A person may be intelligent, educated, and reasonable while remaining inwardly restless and scattered. That is why many traditions have spoken of a deeper consciousness still.
Deeper Consciousness
Beyond the fluctuating mind and even discernment exists a more stable consciousness, sometimes called the witness, the soul, or pure consciousness.
This consciousness is no longer merely turned toward the objects of the world, psychological reactions, or reasoning. It remains present behind the movements of the mind without being carried away by them.
In India, some speak of Sat-Chit-Ānanda to designate a state of perfect consciousness of bliss.

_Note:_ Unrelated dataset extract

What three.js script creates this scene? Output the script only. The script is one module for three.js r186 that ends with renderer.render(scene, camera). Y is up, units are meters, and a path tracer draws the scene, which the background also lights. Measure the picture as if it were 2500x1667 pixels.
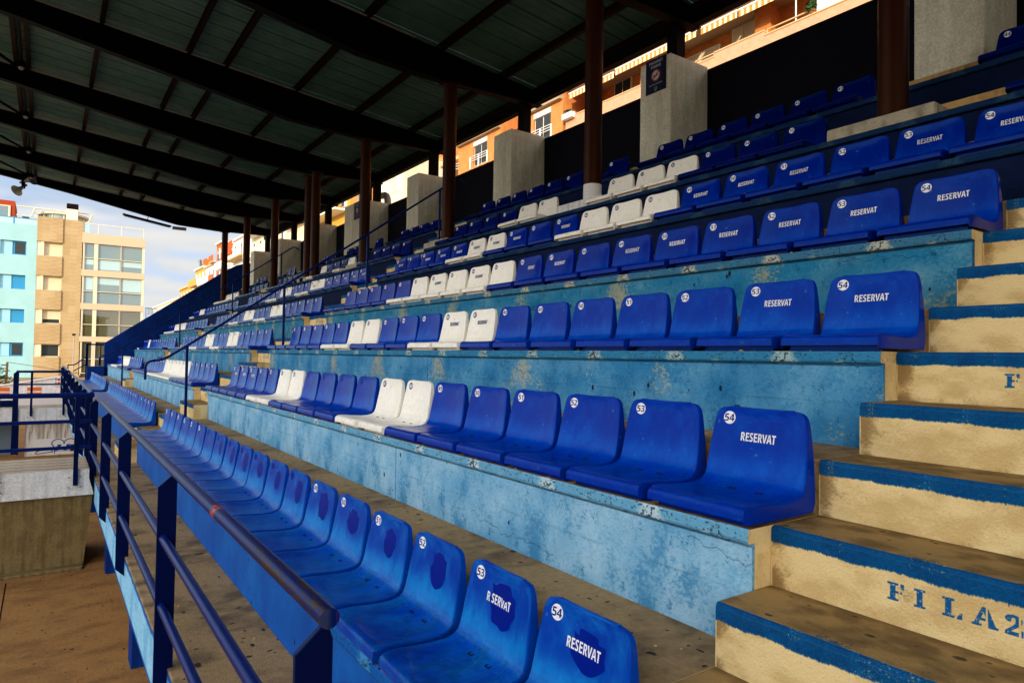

The traditions of Yoga sometimes associate this state with the deepest forms of samādhi, when the fluctuations of the mind cease completely. In nirbīja samādhi, or seedless samādhi, there is no longer mental identification, discursive thought, nor even the ordinary perception of the body, time, or space.
This state should not be confused with the moments of peace, emotion, or contemplation that many human beings may experience during their lives.
A landscape, deep silence, a sunset, or certain moments of total presence may sometimes reveal a simple and natural form of bliss. These experiences remain precious because they offer a glimpse of a peace deeper than the ordinary agitation of the mind.
But the deepest states of samādhi belong to another dimension of consciousness. Spiritual traditions have used different words to evoke this state: the Kingdom in the teachings of Jesus, ānanda in India, the peace of the Tao in the teachings of Laozi. The words change, but the intuition remains close.
As the consciousness of this fundamental harmony becomes more stable, existence gradually ceases to be directed solely by emotional reactions or the calculations of the mind.
Another way of living begins to appear.
In certain traditions, this inner stabilization is sometimes associated with sahaja samādhi, a more continuous awareness of Grace at the very heart of ordinary existence.
On The Path, we sometimes speak of the Holy Name or Shabda-Brahman to designate this action of the living principle within human consciousness.